Germany detains suspected jihadist who fled Spain

5th August 2015, Comments 0 comments

German police have detained a suspected Islamic State jihadist who fled Spain last month, German and Spanish authorities said Wednesday.

The 21-year-old Moroccan national, who lives in Spain, was detained on Tuesday near Stuttgart in southwestern Germany, German state police said in a statement.

A Spanish court had issued a warrant for his arrest, the Spanish interior ministry said earlier.

The ministry said he was "very active on social networking sites, playing the role of recruiter by touting the benefits of joining (Islamic State) fighters."

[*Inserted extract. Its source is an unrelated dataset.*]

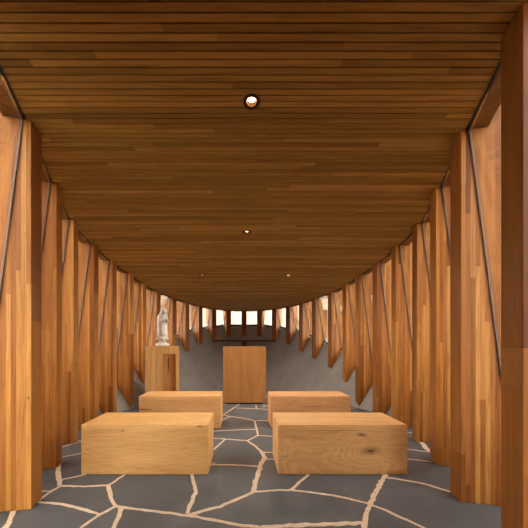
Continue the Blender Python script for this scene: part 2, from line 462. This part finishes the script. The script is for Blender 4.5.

In early July he expressed his intention to fight alongside Islamic State extremists in Syria and invited his followers on social networks to join him.

He escaped police raids on the island of Lanzarote on Spain's Canary Islands, in which a woman was arrested on suspicion of recruiting young women and teenagers for travel to Syria.

The Moroccan suspect was not identified, was finally arrested in a home for asylum-seekers in the southwestern German town of Ludwigsburg where he claimed to be a refugee, the Stuttgart prosecutor's office and the state police of Baden-Wuerttemberg said in a joint statement.

They said he had expressed intent to commit an attack in Spain or against Spanish institutions abroad.

Spain has been cracking down on suspected jihadists in recent months.

Scores of suspects have been arrested, mostly in the Spanish enclaves of Melilla and Ceuta, on the north coast of Africa, and in the northeastern Catalonia region.

The government says at least 116 Spaniards have left to join Islamist militant groups in Syria and Iraq, as of July 5, a relatively low number compared to other European nations such as France and Britain, which have seen hundreds of citizens travel to the Middle East to wage jihad.

European governments fear that combattants could return to mount attacks on home soil.

Spain's interior ministry in June raised its terror alert level from three to four, with five being the highest on the scale.